Cara Memanen Kompos:
- Komposter Takakura: Angkat starter kompos dan ambil kompos yang berada di bagian bawah komposter.
- Komposter Ember Tumpuk: Ambil kompos dari ember bagian bawah.
- Komposter Aerobik: Keluarkan kompos dari komposter.
- Komposter Vermikompos: Pisahkan kompos dari cacing dengan cara memindahkan cacing ke wadah baru atau membiarkan cacing naik ke permukaan saat terkena cahaya.
- Komposter Bokashi: Keluarkan kompos dari ember setelah proses fermentasi selesai.
Cara Menggunakan Kompos:
- Sebagai Pupuk: Campurkan kompos dengan tanah saat menanam tanaman. Kompos akan memberikan nutrisi yang dibutuhkan tanaman untuk tumbuh sehat.
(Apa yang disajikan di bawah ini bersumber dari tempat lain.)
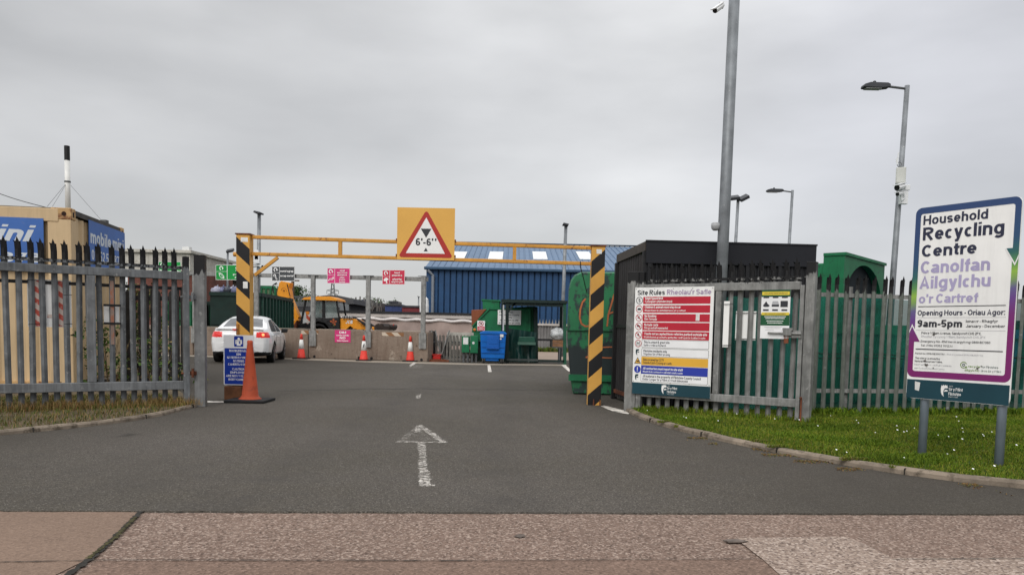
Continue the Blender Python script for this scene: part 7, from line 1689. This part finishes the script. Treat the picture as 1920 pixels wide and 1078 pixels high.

- Sebagai Mulsa: Sebarkan kompos di permukaan tanah di sekitar tanaman. Kompos akan membantu menjaga kelembaban tanah, mencegah pertumbuhan gulma, dan menyuburkan tanah.
- Sebagai Media Tanam: Campurkan kompos dengan tanah dan bahan organik lainnya untuk membuat media tanam yang berkualitas.
- Sebagai Teh Kompos: Rendam kompos dalam air selama beberapa hari untuk membuat teh kompos. Teh kompos dapat digunakan sebagai pupuk cair untuk menyiram tanaman.